START MATERIAL TO PROCESS

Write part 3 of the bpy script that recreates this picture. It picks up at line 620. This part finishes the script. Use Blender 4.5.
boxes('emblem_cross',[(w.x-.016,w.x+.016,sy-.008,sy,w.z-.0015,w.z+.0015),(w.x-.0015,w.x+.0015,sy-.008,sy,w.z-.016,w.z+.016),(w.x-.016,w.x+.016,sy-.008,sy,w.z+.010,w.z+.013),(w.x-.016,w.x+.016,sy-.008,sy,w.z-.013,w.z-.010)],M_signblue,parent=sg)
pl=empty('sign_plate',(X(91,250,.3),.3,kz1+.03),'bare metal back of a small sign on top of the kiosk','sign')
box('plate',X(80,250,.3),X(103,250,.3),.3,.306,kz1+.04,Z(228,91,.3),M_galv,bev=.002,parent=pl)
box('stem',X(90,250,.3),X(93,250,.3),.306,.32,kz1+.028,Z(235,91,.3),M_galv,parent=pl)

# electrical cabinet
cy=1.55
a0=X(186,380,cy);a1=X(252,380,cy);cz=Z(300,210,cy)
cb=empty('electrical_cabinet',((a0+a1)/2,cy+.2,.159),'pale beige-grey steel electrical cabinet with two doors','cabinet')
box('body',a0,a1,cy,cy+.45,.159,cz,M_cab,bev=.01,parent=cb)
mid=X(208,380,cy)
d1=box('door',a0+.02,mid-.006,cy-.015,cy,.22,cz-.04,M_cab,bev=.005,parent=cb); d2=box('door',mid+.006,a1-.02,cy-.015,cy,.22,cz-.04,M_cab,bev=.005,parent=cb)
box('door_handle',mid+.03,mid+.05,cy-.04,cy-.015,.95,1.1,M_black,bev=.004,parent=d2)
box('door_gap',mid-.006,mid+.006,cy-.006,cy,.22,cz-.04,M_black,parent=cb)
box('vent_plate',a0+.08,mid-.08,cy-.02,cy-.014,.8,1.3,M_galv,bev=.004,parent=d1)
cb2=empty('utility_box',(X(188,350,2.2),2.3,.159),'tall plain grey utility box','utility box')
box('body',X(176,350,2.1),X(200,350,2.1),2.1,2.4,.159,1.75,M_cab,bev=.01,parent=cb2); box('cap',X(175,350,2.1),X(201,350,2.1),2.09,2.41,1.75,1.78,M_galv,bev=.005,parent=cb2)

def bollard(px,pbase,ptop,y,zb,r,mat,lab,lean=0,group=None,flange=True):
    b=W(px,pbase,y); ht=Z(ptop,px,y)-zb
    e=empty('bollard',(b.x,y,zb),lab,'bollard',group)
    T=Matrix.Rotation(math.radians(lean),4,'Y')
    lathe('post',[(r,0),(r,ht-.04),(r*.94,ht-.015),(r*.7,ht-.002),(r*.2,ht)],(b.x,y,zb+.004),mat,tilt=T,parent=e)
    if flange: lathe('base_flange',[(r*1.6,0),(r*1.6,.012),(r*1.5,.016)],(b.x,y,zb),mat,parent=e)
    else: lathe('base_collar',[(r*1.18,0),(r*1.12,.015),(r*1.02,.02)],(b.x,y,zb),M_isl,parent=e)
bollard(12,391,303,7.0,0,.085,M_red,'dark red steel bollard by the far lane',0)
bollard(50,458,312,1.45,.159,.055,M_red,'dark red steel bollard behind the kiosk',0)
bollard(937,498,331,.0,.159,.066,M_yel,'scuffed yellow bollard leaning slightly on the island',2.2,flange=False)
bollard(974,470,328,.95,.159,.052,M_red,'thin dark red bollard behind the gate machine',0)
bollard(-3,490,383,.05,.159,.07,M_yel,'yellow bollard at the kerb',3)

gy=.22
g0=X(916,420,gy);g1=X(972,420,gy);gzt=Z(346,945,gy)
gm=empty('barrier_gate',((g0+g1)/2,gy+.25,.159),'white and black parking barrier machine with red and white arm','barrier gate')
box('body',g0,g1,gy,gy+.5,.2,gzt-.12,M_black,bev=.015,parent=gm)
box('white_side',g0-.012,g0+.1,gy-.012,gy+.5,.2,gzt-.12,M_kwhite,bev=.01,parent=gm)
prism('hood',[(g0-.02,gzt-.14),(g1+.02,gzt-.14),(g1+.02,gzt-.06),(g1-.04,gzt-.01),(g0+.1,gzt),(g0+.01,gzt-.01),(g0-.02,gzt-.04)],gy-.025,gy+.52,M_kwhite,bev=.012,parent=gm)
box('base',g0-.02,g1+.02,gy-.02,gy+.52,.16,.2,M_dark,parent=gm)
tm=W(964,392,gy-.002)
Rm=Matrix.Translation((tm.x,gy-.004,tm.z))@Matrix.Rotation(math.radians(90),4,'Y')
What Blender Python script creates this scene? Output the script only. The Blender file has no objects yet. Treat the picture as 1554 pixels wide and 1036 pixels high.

END MATERIAL TO PROCESS

• **TASK TO CARRY OUT**:
Give the data again, exactly as it stands.

• **COMPLETE ANSWER**:
Write part 3 of the bpy script that recreates this picture. It picks up at line 620. This part finishes the script. Use Blender 4.5.
boxes('emblem_cross',[(w.x-.016,w.x+.016,sy-.008,sy,w.z-.0015,w.z+.0015),(w.x-.0015,w.x+.0015,sy-.008,sy,w.z-.016,w.z+.016),(w.x-.016,w.x+.016,sy-.008,sy,w.z+.010,w.z+.013),(w.x-.016,w.x+.016,sy-.008,sy,w.z-.013,w.z-.010)],M_signblue,parent=sg)
pl=empty('sign_plate',(X(91,250,.3),.3,kz1+.03),'bare metal back of a small sign on top of the kiosk','sign')
box('plate',X(80,250,.3),X(103,250,.3),.3,.306,kz1+.04,Z(228,91,.3),M_galv,bev=.002,parent=pl)
box('stem',X(90,250,.3),X(93,250,.3),.306,.32,kz1+.028,Z(235,91,.3),M_galv,parent=pl)

# electrical cabinet
cy=1.55
a0=X(186,380,cy);a1=X(252,380,cy);cz=Z(300,210,cy)
cb=empty('electrical_cabinet',((a0+a1)/2,cy+.2,.159),'pale beige-grey steel electrical cabinet with two doors','cabinet')
box('body',a0,a1,cy,cy+.45,.159,cz,M_cab,bev=.01,parent=cb)
mid=X(208,380,cy)
d1=box('door',a0+.02,mid-.006,cy-.015,cy,.22,cz-.04,M_cab,bev=.005,parent=cb); d2=box('door',mid+.006,a1-.02,cy-.015,cy,.22,cz-.04,M_cab,bev=.005,parent=cb)
box('door_handle',mid+.03,mid+.05,cy-.04,cy-.015,.95,1.1,M_black,bev=.004,parent=d2)
box('door_gap',mid-.006,mid+.006,cy-.006,cy,.22,cz-.04,M_black,parent=cb)
box('vent_plate',a0+.08,mid-.08,cy-.02,cy-.014,.8,1.3,M_galv,bev=.004,parent=d1)
cb2=empty('utility_box',(X(188,350,2.2),2.3,.159),'tall plain grey utility box','utility box')
box('body',X(176,350,2.1),X(200,350,2.1),2.1,2.4,.159,1.75,M_cab,bev=.01,parent=cb2); box('cap',X(175,350,2.1),X(201,350,2.1),2.09,2.41,1.75,1.78,M_galv,bev=.005,parent=cb2)

def bollard(px,pbase,ptop,y,zb,r,mat,lab,lean=0,group=None,flange=True):
    b=W(px,pbase,y); ht=Z(ptop,px,y)-zb
    e=empty('bollard',(b.x,y,zb),lab,'bollard',group)
    T=Matrix.Rotation(math.radians(lean),4,'Y')
    lathe('post',[(r,0),(r,ht-.04),(r*.94,ht-.015),(r*.7,ht-.002),(r*.2,ht)],(b.x,y,zb+.004),mat,tilt=T,parent=e)
    if flange: lathe('base_flange',[(r*1.6,0),(r*1.6,.012),(r*1.5,.016)],(b.x,y,zb),mat,parent=e)
    else: lathe('base_collar',[(r*1.18,0),(r*1.12,.015),(r*1.02,.02)],(b.x,y,zb),M_isl,parent=e)
bollard(12,391,303,7.0,0,.085,M_red,'dark red steel bollard by the far lane',0)
bollard(50,458,312,1.45,.159,.055,M_red,'dark red steel bollard behind the kiosk',0)
bollard(937,498,331,.0,.159,.066,M_yel,'scuffed yellow bollard leaning slightly on the island',2.2,flange=False)
bollard(974,470,328,.95,.159,.052,M_red,'thin dark red bollard behind the gate machine',0)
bollard(-3,490,383,.05,.159,.07,M_yel,'yellow bollard at the kerb',3)

gy=.22
g0=X(916,420,gy);g1=X(972,420,gy);gzt=Z(346,945,gy)
gm=empty('barrier_gate',((g0+g1)/2,gy+.25,.159),'white and black parking barrier machine with red and white arm','barrier gate')
box('body',g0,g1,gy,gy+.5,.2,gzt-.12,M_black,bev=.015,parent=gm)
box('white_side',g0-.012,g0+.1,gy-.012,gy+.5,.2,gzt-.12,M_kwhite,bev=.01,parent=gm)
prism('hood',[(g0-.02,gzt-.14),(g1+.02,gzt-.14),(g1+.02,gzt-.06),(g1-.04,gzt-.01),(g0+.1,gzt),(g0+.01,gzt-.01),(g0-.02,gzt-.04)],gy-.025,gy+.52,M_kwhite,bev=.012,parent=gm)
box('base',g0-.02,g1+.02,gy-.02,gy+.52,.16,.2,M_dark,parent=gm)
tm=W(964,392,gy-.002)
Rm=Matrix.Translation((tm.x,gy-.004,tm.z))@Matrix.Rotation(math.radians(90),4,'Y')
What Blender Python script creates this scene? Output the script only. The Blender file has no objects yet. Treat the picture as 1554 pixels wide and 1036 pixels high.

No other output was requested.